Through land management and community outreach, organizing events like their February tracking hike to create opportunities for engagement with the preserve within the Evesham community, the Friends of the Black Run Preserve work to ensure both the integrity of the preserve, and the understanding within the broader community as to why that integrity is so important.
Unfortunately though, in recent years, the job of maintaining the preserve has grown much more difficult in the face of a series of threats.
“We’ve had, unfortunately, four suspicious fires,” said Pugh, “we had a bridge between two of the bogs … the beaver were using it as part of their dam, and we were gonna come out and clean it up on a weekend. Thursday before that weekend, one of our people was out here and she smelled smoke: she tracked it down, someone had set fire to that.”
While fires are an essential part of the Pinelands ecosystem, and the Friends of the Black Run organize controlled burns for safety reasons and for ecosystem renewal, suspicious fires are of great concern, both to the Friends of the Black Run, and residents living in the heavily forested communities surrounding the preserve.
“I’ve got pictures where the fires are right up near the backyards of people’s houses up here,” Pugh said. “You just have to have it all controlled.”
As temperatures grow warmer and droughts become more frequent as a result of the changing climate—coupled with the increasing amount of people living in the Pine Barrens as a result of increased development—wildfires are likely to increase in frequency and destructiveness. This potential keeps the Friends of the Black Run vigilant as they look towards the preserve’s future.
Increased risk of fires, while the easiest to see the immediate consequences of, is far from the only threat the preserve faces from the threat of human activity within its land; the Friends of the Black Run note that everything from simple littering to even changes in soil chemistry can come as a result of human activity within the preserve.

“We’re trying to maintain it as best we can while still making it passive recreation area, but we try to maintain certain standards,” said Pugh. “We ask if people bring their dogs in here, that they keep them on leash, and if they keep allowing them to pee and poop wherever they want, that changes the pH [of the soil], because most domestic animals eat nutritious food … it would take a lot of that, but it does affect along the trails, it changes the pH.”
The Atlantic Coastal Pine Barrens, the larger ecoregion Black Run is a part of, is made unique by the distinct qualities of its nutrient-poor, sandy soil. As Dr. Nathan Ruhl, a professor of Pine Barrens ecology at Rowan University, explains, disruptions to those qualities may carry consequences for the broader ecosystem.
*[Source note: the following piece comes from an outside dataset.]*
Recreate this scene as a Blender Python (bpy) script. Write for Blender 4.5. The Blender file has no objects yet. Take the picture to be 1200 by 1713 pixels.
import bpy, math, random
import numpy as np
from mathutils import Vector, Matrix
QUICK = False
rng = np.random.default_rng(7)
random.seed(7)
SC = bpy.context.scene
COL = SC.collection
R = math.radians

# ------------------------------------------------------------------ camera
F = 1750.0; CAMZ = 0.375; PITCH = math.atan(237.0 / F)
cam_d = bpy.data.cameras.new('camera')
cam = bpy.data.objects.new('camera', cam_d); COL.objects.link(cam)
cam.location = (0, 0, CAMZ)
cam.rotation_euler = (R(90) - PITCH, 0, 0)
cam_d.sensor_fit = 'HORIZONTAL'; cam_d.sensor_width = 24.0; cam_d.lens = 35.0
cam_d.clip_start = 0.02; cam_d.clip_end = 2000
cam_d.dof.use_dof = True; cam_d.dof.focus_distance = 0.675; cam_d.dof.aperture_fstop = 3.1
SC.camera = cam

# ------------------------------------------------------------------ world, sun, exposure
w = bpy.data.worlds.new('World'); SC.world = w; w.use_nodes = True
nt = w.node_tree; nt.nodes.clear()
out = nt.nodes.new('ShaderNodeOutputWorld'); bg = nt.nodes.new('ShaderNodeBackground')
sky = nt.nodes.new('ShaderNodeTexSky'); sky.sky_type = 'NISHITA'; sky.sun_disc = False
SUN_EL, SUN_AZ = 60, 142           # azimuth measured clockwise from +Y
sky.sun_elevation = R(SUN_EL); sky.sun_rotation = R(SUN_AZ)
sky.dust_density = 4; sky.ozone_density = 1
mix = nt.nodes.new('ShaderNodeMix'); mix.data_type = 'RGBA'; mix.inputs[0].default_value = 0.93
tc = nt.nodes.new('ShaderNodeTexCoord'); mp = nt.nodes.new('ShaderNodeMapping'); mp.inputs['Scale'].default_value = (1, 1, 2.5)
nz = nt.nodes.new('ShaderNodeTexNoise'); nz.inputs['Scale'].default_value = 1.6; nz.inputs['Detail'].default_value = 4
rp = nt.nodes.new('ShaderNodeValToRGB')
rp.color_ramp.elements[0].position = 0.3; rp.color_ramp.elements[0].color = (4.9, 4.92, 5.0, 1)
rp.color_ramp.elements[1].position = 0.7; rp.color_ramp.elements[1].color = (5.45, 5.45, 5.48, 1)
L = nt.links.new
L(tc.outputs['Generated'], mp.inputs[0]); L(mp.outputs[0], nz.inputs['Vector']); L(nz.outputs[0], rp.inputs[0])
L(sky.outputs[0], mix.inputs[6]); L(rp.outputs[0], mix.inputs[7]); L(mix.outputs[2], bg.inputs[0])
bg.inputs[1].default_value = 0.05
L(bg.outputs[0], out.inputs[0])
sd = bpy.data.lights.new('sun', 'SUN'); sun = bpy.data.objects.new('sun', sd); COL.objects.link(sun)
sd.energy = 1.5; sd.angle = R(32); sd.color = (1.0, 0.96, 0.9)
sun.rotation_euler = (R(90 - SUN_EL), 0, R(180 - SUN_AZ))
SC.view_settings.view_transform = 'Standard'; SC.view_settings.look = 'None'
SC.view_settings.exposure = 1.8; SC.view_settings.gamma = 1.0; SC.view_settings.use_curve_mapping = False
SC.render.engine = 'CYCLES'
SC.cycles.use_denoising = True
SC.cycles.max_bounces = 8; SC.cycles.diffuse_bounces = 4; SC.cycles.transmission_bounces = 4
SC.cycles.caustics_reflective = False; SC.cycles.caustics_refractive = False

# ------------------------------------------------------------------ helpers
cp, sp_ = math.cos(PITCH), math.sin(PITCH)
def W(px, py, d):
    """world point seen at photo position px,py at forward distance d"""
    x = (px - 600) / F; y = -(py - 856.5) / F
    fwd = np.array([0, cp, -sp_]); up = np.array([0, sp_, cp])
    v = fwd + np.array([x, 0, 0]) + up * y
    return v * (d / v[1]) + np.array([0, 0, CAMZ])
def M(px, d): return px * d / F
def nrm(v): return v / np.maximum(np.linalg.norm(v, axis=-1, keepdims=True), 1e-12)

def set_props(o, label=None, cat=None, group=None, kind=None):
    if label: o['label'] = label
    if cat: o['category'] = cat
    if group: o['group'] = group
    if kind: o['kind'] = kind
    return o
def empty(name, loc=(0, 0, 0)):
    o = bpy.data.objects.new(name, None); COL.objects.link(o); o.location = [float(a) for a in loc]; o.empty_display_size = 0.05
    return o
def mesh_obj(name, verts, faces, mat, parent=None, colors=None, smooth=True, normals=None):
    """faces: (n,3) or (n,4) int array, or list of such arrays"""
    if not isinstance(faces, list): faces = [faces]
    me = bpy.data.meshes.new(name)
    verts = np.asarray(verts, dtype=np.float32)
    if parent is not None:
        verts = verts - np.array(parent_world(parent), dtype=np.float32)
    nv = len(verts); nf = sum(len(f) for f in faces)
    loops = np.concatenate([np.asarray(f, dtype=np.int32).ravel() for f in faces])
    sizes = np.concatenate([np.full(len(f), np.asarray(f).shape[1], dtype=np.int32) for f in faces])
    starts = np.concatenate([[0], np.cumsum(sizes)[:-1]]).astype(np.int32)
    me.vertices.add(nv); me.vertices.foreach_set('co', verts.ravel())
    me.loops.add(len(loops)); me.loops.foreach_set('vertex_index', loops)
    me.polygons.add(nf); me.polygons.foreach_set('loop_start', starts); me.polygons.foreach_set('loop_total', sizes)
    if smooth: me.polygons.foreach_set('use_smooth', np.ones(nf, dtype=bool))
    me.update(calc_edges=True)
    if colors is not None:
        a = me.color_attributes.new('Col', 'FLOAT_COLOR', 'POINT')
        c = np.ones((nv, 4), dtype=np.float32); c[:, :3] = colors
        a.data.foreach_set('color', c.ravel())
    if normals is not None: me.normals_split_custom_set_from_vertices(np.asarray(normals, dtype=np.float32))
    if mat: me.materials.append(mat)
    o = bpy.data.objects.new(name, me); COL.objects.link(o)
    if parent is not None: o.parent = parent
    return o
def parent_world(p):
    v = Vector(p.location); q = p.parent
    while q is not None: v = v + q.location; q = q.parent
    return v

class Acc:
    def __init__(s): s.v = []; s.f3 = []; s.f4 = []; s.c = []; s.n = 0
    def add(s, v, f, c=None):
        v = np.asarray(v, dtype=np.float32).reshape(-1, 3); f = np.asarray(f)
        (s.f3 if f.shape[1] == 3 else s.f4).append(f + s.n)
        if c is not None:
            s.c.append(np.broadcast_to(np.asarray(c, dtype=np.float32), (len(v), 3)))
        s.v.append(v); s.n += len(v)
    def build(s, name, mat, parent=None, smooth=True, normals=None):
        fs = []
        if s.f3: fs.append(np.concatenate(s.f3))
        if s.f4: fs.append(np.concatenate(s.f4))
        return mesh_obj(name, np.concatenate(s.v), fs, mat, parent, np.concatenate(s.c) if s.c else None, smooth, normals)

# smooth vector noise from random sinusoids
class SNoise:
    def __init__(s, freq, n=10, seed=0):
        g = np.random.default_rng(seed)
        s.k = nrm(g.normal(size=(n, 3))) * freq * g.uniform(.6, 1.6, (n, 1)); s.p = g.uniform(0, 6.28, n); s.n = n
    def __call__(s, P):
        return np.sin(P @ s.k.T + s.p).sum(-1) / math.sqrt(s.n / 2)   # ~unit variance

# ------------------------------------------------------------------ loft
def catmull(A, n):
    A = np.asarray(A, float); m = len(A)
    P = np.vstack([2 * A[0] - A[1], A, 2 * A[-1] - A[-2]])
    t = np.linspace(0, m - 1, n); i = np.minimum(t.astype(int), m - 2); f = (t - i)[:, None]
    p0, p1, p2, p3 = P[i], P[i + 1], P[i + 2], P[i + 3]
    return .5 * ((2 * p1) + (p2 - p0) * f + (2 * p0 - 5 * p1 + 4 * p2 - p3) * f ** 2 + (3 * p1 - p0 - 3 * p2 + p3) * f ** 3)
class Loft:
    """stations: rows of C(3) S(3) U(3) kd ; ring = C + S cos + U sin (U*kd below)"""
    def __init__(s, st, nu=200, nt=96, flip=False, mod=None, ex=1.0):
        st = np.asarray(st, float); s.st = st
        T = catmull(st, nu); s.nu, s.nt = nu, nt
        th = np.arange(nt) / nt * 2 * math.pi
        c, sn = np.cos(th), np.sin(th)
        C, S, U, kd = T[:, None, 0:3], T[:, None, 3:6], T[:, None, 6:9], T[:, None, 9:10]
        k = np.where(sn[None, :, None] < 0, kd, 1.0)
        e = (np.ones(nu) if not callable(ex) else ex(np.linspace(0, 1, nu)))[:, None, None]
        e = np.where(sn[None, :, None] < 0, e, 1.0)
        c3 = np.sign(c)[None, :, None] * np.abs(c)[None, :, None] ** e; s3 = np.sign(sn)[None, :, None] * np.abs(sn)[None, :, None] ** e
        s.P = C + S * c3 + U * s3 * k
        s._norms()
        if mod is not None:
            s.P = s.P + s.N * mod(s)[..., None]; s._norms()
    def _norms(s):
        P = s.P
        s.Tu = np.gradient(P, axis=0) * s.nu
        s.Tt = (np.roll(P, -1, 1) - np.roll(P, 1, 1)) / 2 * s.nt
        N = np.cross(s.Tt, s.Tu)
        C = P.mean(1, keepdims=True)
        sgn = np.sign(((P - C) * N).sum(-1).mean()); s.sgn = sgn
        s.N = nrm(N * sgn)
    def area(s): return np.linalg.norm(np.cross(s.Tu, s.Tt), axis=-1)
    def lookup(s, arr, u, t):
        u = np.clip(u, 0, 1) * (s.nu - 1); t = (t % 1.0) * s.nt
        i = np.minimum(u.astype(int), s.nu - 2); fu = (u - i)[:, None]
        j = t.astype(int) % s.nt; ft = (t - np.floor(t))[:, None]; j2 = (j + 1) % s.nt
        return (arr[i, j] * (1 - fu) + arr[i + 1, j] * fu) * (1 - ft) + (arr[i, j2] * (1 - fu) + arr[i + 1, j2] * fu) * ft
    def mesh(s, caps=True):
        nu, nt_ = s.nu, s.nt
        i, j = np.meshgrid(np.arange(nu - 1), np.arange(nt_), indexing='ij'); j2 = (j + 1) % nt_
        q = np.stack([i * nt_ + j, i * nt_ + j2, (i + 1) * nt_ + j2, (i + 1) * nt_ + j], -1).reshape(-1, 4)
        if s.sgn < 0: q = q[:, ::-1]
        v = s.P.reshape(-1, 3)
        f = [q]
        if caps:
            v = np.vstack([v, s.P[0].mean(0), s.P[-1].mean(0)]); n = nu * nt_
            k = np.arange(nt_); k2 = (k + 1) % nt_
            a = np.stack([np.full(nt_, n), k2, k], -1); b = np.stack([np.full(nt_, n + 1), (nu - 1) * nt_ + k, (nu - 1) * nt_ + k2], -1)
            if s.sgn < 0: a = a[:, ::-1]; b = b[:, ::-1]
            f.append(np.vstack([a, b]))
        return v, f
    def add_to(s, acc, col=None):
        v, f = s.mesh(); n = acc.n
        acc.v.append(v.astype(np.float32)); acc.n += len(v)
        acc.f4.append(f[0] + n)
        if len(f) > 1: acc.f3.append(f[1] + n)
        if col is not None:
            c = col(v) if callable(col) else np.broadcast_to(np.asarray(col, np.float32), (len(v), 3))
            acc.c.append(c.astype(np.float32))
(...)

“The Pine Barrens is what it is … because, in large part, that low-nutrient environment,” said Ruhl, “so, if you add nutrients to that system, you’re shifting that system toward something that it hasn’t historically been, you’re shifting it toward something that would favor other species like oak trees rather than the pine trees, and other species too. You’re making it more like people’s backyards than the Pine Barrens.”
Though the threats to the preserve and its unique Pineland ecology are growing, the Friends of the Black Run Preserve continue to volunteer their time and energy to their mission of protection and preservation.
“We share the same flora, fauna, and features of the Pine Barrens … so we’re trying to keep it that way the best as we can,” said Pugh. “We’re the basic volunteer stewards.”